Le roman
Un soldat SS croise une fillette juive sur les chemins glacés des Ardennes en hiver 44, et ne la tue pas. Dans son premier roman, Today We Live, Emmanuelle Pirotte brouille les pistes pour raconter l’histoire d’une rencontre aussi improbable qu’évidente.
Renée, fillette juive ballotée de familles d’accueil en foyers depuis le début de la guerre, est confiée à deux soldats américains par le curé du village alors que les Allemands approchent. Mais ces soldats n’ont d’américains que leurs uniformes. Ce sont en réalité des SS, agents d’une opération secrète d’infiltration des armées alliées. Mathias est l’un d’eux. Alors qu’il s’apprête à exécuter Renée, il détourne son arme et abat son collègue.
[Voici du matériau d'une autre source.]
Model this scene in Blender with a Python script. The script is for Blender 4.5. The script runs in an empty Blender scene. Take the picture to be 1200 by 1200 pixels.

Que faire alors de la fillette, au milieu de ces Ardennes belges gelées et épuisées par quatre années de guerre ?
L’intrigue, mise en place dès les premières pages du livre (le présent article ne contient aucun spoiler …), a des airs de pitch. Mais derrière l’efficacité dramatique de l’auteure qui est aussi scénariste, se déroule un récit tout en nuances , qui nous porte par l’empathie autant que par le suspense.
Rien, évidemment, ne prédestinait Mathias et Renée à s’entendre. Il est Allemand, elle est juive ; il est soldat, elle est enfant. Pourtant l’un et l’autre se reconnaissent. Emmanuelle Pirotte ne nous entraîne pas dans une histoire de rédemption d’un nazi par le sauvetage d’une juive. Ce qui se joue entre eux paraît éloigné des questions de guerre. Leur rencontre semble s’extraire de cet hiver 44 et les extraire, eux, de leurs identités contraires. Ce qui les lie ne porte pas de nom et ils usent entre eux de peu de mots. C’est le regard qu’a porté Renée sur Mathias au moment où il s’apprêtait à tirer qui a scellé leur rencontre. Ce sont les jours suivants qu’ils ont partagés, planqués dans une cabane, presque en silence, qui les ont liés.
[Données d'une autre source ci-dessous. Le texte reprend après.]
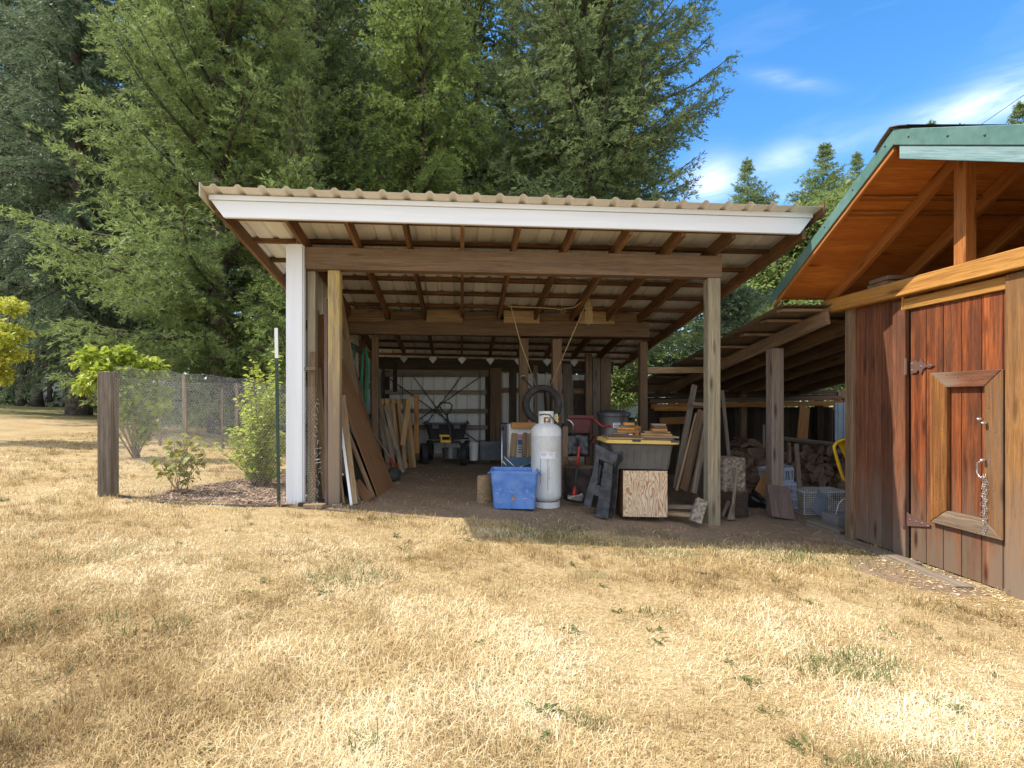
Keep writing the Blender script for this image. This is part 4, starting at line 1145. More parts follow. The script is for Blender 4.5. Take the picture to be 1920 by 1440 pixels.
def trunk(H, rad, seed, n=10, bend=0.15):
    b = MB(); r = np.random.RandomState(seed); m = 14
    pts = []; rr = []
    for i in range(m):
        t = i / (m - 1)
        pts.append((bend * math.sin(t * 3 + seed) * t, bend * math.cos(t * 2.3 + seed) * t, H * t - 0.1))
        rr.append(rad * ((1 - t) ** 0.8 * 0.92 + 0.02) * (1 + 0.35 * max(0, 1 - t * 14)))
    return b.tube(pts, rr, n)

def make_conifer(name, label, x, y, mat, H, Rb, z0, trad, seed, group=None, barkm='bark', rz=0.0, **kw):
    z = float(gz(x, y))
    t = thing(name, label, 'tree', (x, y, z), group)
    (vs, fs, tn), limbs = conifer(seed, H, Rb, z0, **kw)
    if rz:
        c, s = math.cos(rz), math.sin(rz); vs = vs @ np.array([[c, s, 0], [-s, c, 0], [0, 0, 1]])
    off = np.array([x, y, z])
    npmesh('crown', vs + off, fs, M[mat], parent=t, attrs={'r': tn})
    tb = trunk(H * 0.97, trad, seed); tb.v = [v + Vector(off) for v in tb.v]
    tb.build('trunk', M[barkm], t, smooth=True)
    if limbs.v:
        a = Matrix.Rotation(rz, 4, 'Z') if rz else Matrix.Identity(4)
        limbs.v = [a @ v + Vector(off) for v in limbs.v]
        limbs.build('limbs', M['darkbark'], t)
    return t
GB = 'conifers behind the shed'
def X_(px, y): return (px - U0) * y / F
make_conifer('spruce_tree', 'tall dark bluish conifer with a bare lower trunk left of the lawn shrub', X_(148, 18.5), 18.5, 'fir_blue', 23, 4.3, 2.3, 0.36, 21, GB, elev0=-12, elev1=30, droop=0.7, whorl=0.52, spray=0.17, leafw=0.013, ntri=6, twig_drop=0.6, dens=0.8, up=0.3)
make_conifer('spruce_tree', 'dark conifer whose branches fill the upper left corner, left of the bare trunk', X_(-70, 24), 24, 'fir_blue', 25, 4.6, 2.6, 0.3, 22, GB, elev0=-10, elev1=32, droop=0.6, whorl=0.55, spray=0.2, leafw=0.022, ntri=5, twig_drop=0.5, dens=0.7)
make_conifer('fir_tree', 'big bright yellow green fir with upswept branches left of the shed roof', X_(415, 14.2), 14.2, 'fir_bright', 19, 4.2, 0.75, 0.30, 23, GB, elev0=0, elev1=46, droop=0.55, whorl=0.36, gap=0.05, spray=0.125, leafw=0.0095, ntri=6, twig_drop=0.25, dens=1.0, up=0.55)
make_conifer('fir_tree', 'darker fir right behind the bright fir, above the left end of the shed roof', X_(590, 18.5), 18.5, 'fir_dark', 18.5, 3.7, 1.6, 0.34, 24, GB, elev0=-6, elev1=40, droop=0.55, whorl=0.5, spray=0.16, leafw=0.013, ntri=6, dens=0.85, shape=0.6)
make_conifer('fir_tree', 'yellowish green fir with drooping branches above the middle of the shed roof', X_(790, 17.0), 17.0, 'fir_yellow', 17.5, 3.1, 2.2, 0.3, 25, GB, elev0=-10, elev1=34, droop=0.75, whorl=0.45, spray=0.14, leafw=0.011, ntri=6, twig_drop=0.85, dens=0.8, shape=0.5)
make_conifer('spruce_tree', 'broad spruce with tufted branches against the sky above the right half of the shed roof', X_(1108, 16.6), 16.6, 'spruce', 19.5, 4.15, 3.3, 0.36, 26, GB, elev0=2, elev1=36, droop=0.5, whorl=0.42, per=6, spray=0.14, leafw=0.012, ntri=6, dens=0.95, up=0.7, twig_drop=0.35, shape=0.42)
make_conifer('young_fir', 'slim young fir with a pointed leader above the left third of the shed roof', X_(557, 12.2), 12.2, 'fir_bright', 8.75, 1.25, 1.0, 0.09, 27, elev0=5, elev1=48, droop=0.4, whorl=0.3, spray=0.11, leafw=0.010, ntri=6, up=0.5, dens=0.9)
make_conifer('young_fir', 'small lit fir tip peeping over the shed roof', X_(560, 11.0), 11.0, 'fir_yellow', 6.2, 1.05, 0.8, 0.07, 28, elev0=10, elev1=50, droop=0.4, whorl=0.27, spray=0.10, leafw=0.010, ntri=6, up=0.5, dens=0.9)
make_conifer('fir_tree', 'mid green fir low behind the right edge of the shed roof', X_(1345, 20.5), 20.5, 'fir_bright', 8.6, 2.3, 0.8, 0.2, 29, elev0=-8, elev1=40, droop=0.6, whorl=0.42, spray=0.16, leafw=0.03, dens=0.8)
# lower-detail trees further back, shared meshes
GF = 'dark forest conifers at the back'
far1 = make_conifer('forest_tree', 'dark forest conifer standing in the shade behind the front row', X_(40, 27), 27, 'fir_dark', 27, 4.3, 3.2, 0.34, 31, GF, elev0=-10, elev1=34, droop=0.6, whorl=0.62, spray=0.26, leafw=0.05, dens=0.5, ntri=3, barkm='darkbark')
for px, y, s in ((262, 29, 1.05), (-130, 30, 1.1), (400, 32, 1.15), (530, 31, 1.1), (660, 31, 1.15), (770, 33, 1.2), (890, 31, 1.15), (960, 33, 1.05), (1040, 32, 1.0), (160, 35, 1.1), (720, 36, 1.3), (830, 35, 1.25), (1110, 30, 0.9), (1180, 34, 0.92), (90, 34, 1.2), (320, 36, 1.25), (600, 37, 1.3), (-60, 35, 1.2)):
    c = copy_tree(far1); x = X_(px, y); c.location = (x, y, float(gz(x, y))); c.rotation_euler.z = random.uniform(0, 6); c.scale = (s, s, s)
GS = 'small conifers on the skyline'
sk = make_conifer('skyline_fir', 'lone small fir on the skyline right of the big spruce', X_(1401, 46), 46, 'fir_bright', 23.3, 9.0, 4, 0.3, 32, GS, elev0=-20, elev1=30, droop=0.4, whorl=0.62, per=7, gap=0.05, spray=0.24, leafw=0.022, dens=0.75, ntri=5, shape=1.15)
for px, y, top, sx, lab in ((1545, 40, 268, 1.12, 'tall green fir on the skyline, left of the barn roof edge'), (1606, 45, 285, 0.85, 'thinner grey green fir behind the barn roof edge'), (1912, 38, 190, 1.0, 'dark fir top above the barn ridge at the right edge'), (1745, 62, 225, 0.7, 'tiny fir tip just above the barn ridge'), (1800, 66, 232, 0.7, 'fir tip barely showing above the barn ridge, right of the tiny one')):
    c = copy_tree(sk); x = X_(px, y); z = float(gz(x, y)); h = CH + (V0 - top) * y / F - z
    c.location = (x, y, z); c.scale = (h / 23.3 * sx, h / 23.3 * sx, h / 23.3); c.rotation_euler.z = random.uniform(0, 6); c['label'] = lab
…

La guerre pourtant est bien là. L’essentiel du livre se déroule dans les caves d’une ferme où cohabitent des civils et des soldats de passage, de chaque camp. Au milieu d’eux, Renée et Mathias s’observent et guettent le moment de la fuite. Quelle fuite ? Où donc iraient un soldat SS et une fillette juive en cet hiver 44 ? Ils ne font jamais de plan, comme s’ils partageaient l’évidence d’un lieu de paix pour deux.
Emmanuelle Pirotte nous fait entendre les déflagrations de la bataille des Ardennes, dans la terreur de ces derniers mois de guerre. Ancré dans l’Histoire, son livre raconte surtout le mystère d’une amitié, comment deux personnes en dépit de tout se savent un peu semblables. De sa plume efficace et sensible, l’auteure ne tombe jamais dans la caricature. Elle ose au contraire, en racontant l’humain derrière les rôles, faire apparaître les zones grises des êtres en temps de guerre.